50 POINTS...Which equation would best help solve the following problem? Tania releases a javelin 1.6 meters above the ground with an initial vertical velocity of 25 meters per second. How long will it take the javelin to hit the ground?

Let [tex]x(t)[/tex] be the vertical position of the javelin at time [tex]t[/tex]. Once it's thrown in the air, the only force acting on it is gravity, so the javelin would be subjected to a constant downward acceleration of approx. 9.8 meters per second per second. So

[tex]x''(t)=-9.8[/tex]

Integrating once with respect to [tex]t[/tex], we get

[tex]x'(t)=-9.8t+C_1[/tex]

where [tex]x'(t)[/tex] is the velocity of the javelin. We're told that [tex]x'(0)=25[/tex], so

[tex]25=-9.8\cdot0+C_1\implies C_1=25[/tex]

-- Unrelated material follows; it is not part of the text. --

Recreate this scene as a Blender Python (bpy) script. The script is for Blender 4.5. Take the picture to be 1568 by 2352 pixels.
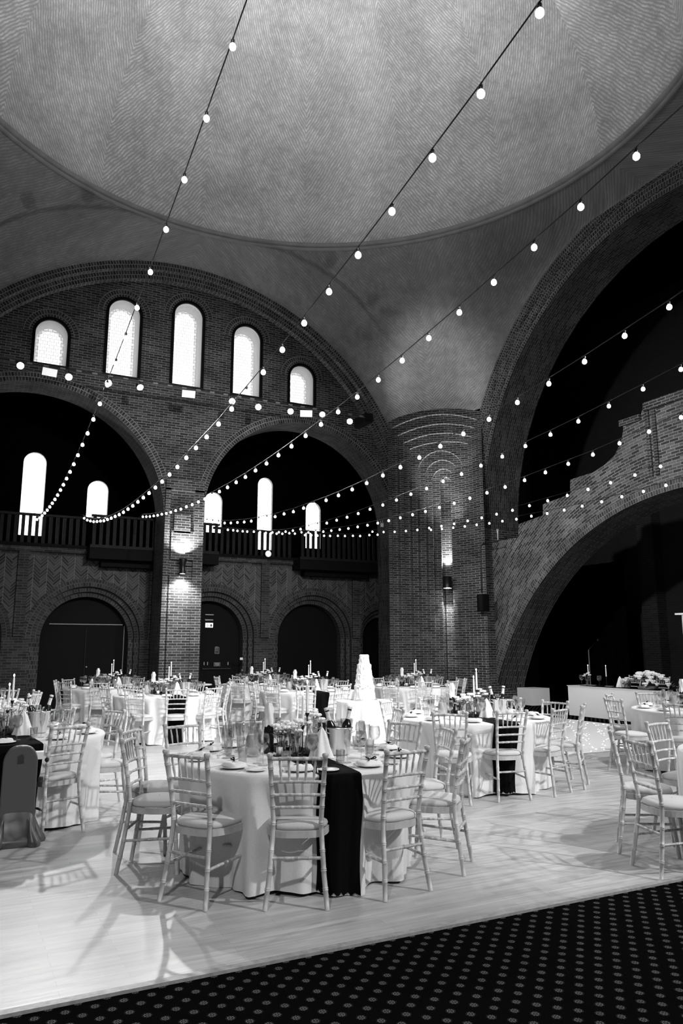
import bpy, math, random
from mathutils import Vector, Matrix, geometry
PI = math.pi
R = math.radians
random.seed(7)
scn = bpy.context.scene
for o in list(bpy.data.objects): bpy.data.objects.remove(o)
COL = scn.collection

# ------------------------------------------------------------------ camera
CAM_H = 1.58
PITCH, YAW, FPX = R(10.2), R(27.0), 1723.0
cam = bpy.data.cameras.new('camera'); cam_o = bpy.data.objects.new('camera', cam); COL.objects.link(cam_o)
cam.sensor_fit = 'VERTICAL'; cam.sensor_height = 36.0; cam.lens = FPX / 2352 * 36.0
cam.clip_start = 0.05; cam.clip_end = 200
cam_o.location = (0, 0, CAM_H); cam_o.rotation_euler = (PI/2 + PITCH, 0, -YAW)
scn.camera = cam_o
scn.view_settings.view_transform = 'Standard'
scn.view_settings.look = 'None'
scn.view_settings.gamma = 1.0
scn.view_settings.use_curve_mapping = False
scn.view_settings.exposure = 0.22

# ------------------------------------------------------------------ world + lights
w = bpy.data.worlds.new('world'); scn.world = w; w.use_nodes = True
w.node_tree.nodes['Background'].inputs[0].default_value = (.8, .8, .8, 1)
w.node_tree.nodes['Background'].inputs[1].default_value = 0.012

def spot(loc, target, power, angle=60, blend=.5, size=.12, name='spot_lamp'):
    l = bpy.data.lights.new(name, 'SPOT'); l.energy = power; l.spot_size = R(angle); l.spot_blend = blend
    l.shadow_soft_size = size
    o = bpy.data.objects.new(name, l); COL.objects.link(o); o.location = loc
    o.rotation_euler = (Vector(target) - Vector(loc)).to_track_quat('-Z', 'Y').to_euler()
    return o
def point(loc, power, size=.1, name='point_lamp'):
    l = bpy.data.lights.new(name, 'POINT'); l.energy = power; l.shadow_soft_size = size
    o = bpy.data.objects.new(name, l); COL.objects.link(o); o.location = loc
    return o
KEY = 1.0
# stage lights on front, side, far bars; key and fill spots added behind camera
for loc, tg, p, an in (((8.6, -2.4, 7.6), (3.0, 6.0, .4), 2500, 62), ((-2.5, -2.0, 7.8), (1.5, 7.5, .4), 1200, 66), ((11.5, -2.2, 7.6), (8.0, 7.5, .4), 2800, 60),
                       ((7.0, 3.0, 8.0), (3.5, 12.5, .6), 2600, 56), ((9.6, 3.0, 8.0), (9.0, 12.5, .6), 2300, 60), ((1.5, 3.0, 8.0), (6.0, 14.0, .6), 2000, 56),
                       ((12.6, 8.0, 8.0), (3.0, 9.0, .4), 1200, 62), ((2.0, 17.9, 7.9), (1.5, 7.5, .4), 1500, 60), ((8.5, 17.9, 7.9), (6.0, 9.0, .4), 900, 60), ((5.0, 17.9, 7.9), (2.6, 5.6, .6), 1300, 40)):
    spot(loc, tg, p * KEY, an, .8, .12)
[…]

Integrating again with respect to [tex]x[/tex] to get

[tex]x(t)=-4.9t^2+25t+C_2[/tex]

and we know the javelin was initially thrown 1.6 meters above the ground, or [tex]x(0)=1.6[/tex], so we get

[tex]1.6=-4.9\cdot0^2+25\cdot0+C_2\implies C_2=1.6[/tex]

So the javelin's position at any time [tex]t[/tex] is given by

[tex]x(t)=-4.9t^2+25t+1.6[/tex]

It will hit ground when [tex]x(t)=0[/tex]. Solve this however you want; you'll find that this will happen at about [tex]t=5.165[/tex] seconds after the javelin has been thrown.